Key Takeaways
Contents
- Nevada court has prolonged restrictions on Kalshi while signaling intent to issue a preliminary injunction against the platform
- Judge determined Kalshi’s contract offerings are functionally identical to sports wagering under state statutes
- Platform must deploy geographic blocking technology to prevent Nevada resident access by May 4 deadline
- Restrictions extend beyond sporting events to include political and entertainment-based contracts
- Nevada courts have now issued favorable decisions against five platforms: Kalshi, Polymarket, Robinhood, Crypto.com, and Coinbase
Judge Jason Woodbury of Nevada’s First Judicial District Court in Carson City has prolonged restrictions against prediction market operator Kalshi, signaling his intention to grant a preliminary injunction. This decision makes Nevada the sole state with an actively enforced court order banning a prediction market provider.
In his ruling, Woodbury determined that Kalshi’s event-based contracts constitute gambling under Nevada statutes. The platform has been given until May 4 to implement geographic blocking technology that prevents state residents from accessing its services.
The April 3 decision extends a 14-day temporary restraining order initially granted on March 20. That original order prohibited Kalshi from providing sports, political, and entertainment-related contracts within state boundaries.
Woodbury announced he would issue both a preliminary injunction and another temporary restraining order while finalizing specific terms. The injunction would maintain Kalshi’s exclusion from Nevada throughout ongoing legal proceedings.
Federal Regulatory Authority Claim Dismissed
Kalshi contended its contracts fall exclusively under federal oversight since they qualify as financial instruments supervised by the Commodity Futures Trading Commission. The judge dismissed this argument.
Woodbury aligned with the Nevada Gaming Control Board’s stance that the contracts function identically to conventional betting. He illustrated that an individual could walk to a physical location and wager on the Dodgers, use a licensed sportsbook application for the same purpose, or purchase a sporting event contract through Kalshi.
“No matter how you slice it, that conduct is indistinguishable,” Woodbury said.
The mandate for geographic blocking technology directly contradicts a central defense Kalshi has maintained across numerous legal battles. The company has consistently claimed that implementing geofencing would impose prohibitive costs.
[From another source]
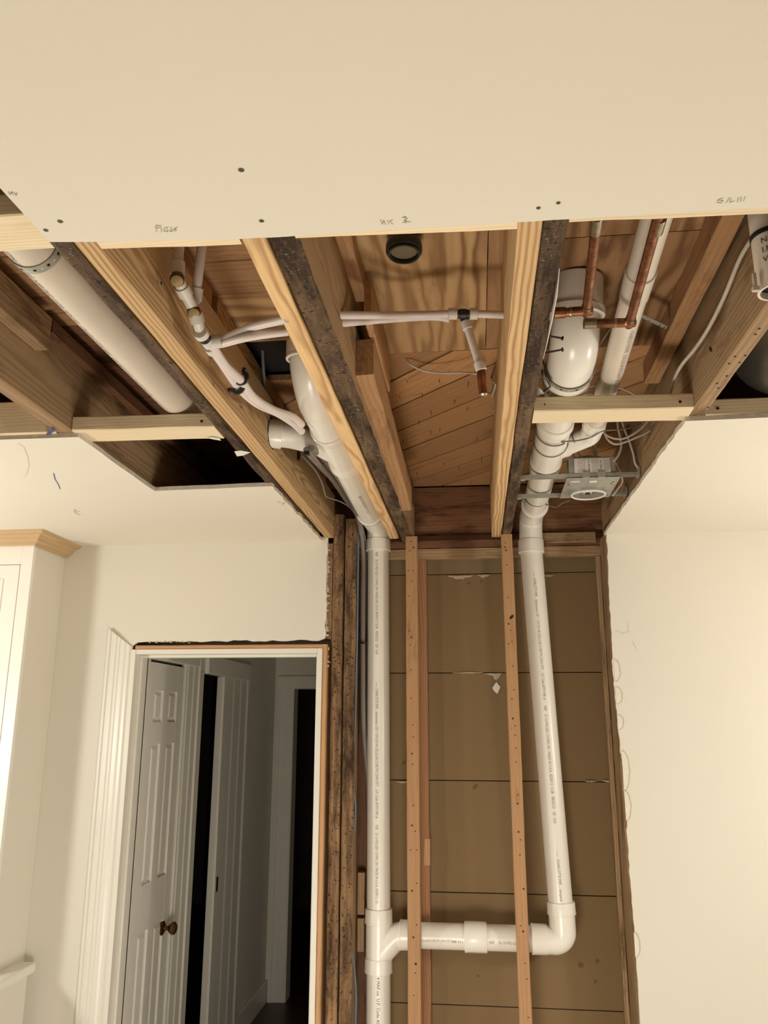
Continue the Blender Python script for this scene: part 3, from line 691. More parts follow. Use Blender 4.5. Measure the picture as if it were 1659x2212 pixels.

Yet licensed sportsbook operators in Nevada routinely employ this same technology. The ruling places Kalshi under identical compliance standards.
Should Kalshi require additional time, the company must detail its implementation progress and provide a realistic completion timeline. While the court indicated flexibility for extensions, it established stringent requirements for any such requests.
Restrictions Encompass Multiple Contract Categories
The prohibition extends well beyond athletic competitions. It encompasses contracts linked to political elections and entertainment industry outcomes.
Nevada Deputy Attorney General Jessica Whelan noted that state legislation covers wagers on “other events.” This language includes outcomes connected to awards ceremonies, television programming, film releases, and music industry developments.
Sporting event contracts represent approximately 90% of Kalshi’s overall trading activity, according to state estimates. This means the ban impacts the overwhelming majority of the platform’s commercial operations.
Woodbury’s decision represents the most recent in a series of rulings supporting state regulatory authorities over prediction market operators. On March 26, the Nevada Gaming Control Board secured a preliminary injunction against Coinbase.
Nevada has now obtained favorable court decisions against five different companies: Kalshi, Polymarket, Robinhood, Crypto.com, and Coinbase.
Courts in Ohio, Michigan, Arizona, Maryland, and Massachusetts have similarly ruled in favor of state regulators. Only two decisions, one in New Jersey and another in Tennessee, have sided with Kalshi.
The CFTC has initiated legal action against Illinois, Arizona, and Connecticut. The federal regulator contends that state efforts to regulate prediction markets encroach upon its jurisdiction under the Commodity Exchange Act.
The May 4 geofencing implementation deadline represents the next critical milestone in this case. Kalshi has not issued a public statement regarding the latest court ruling.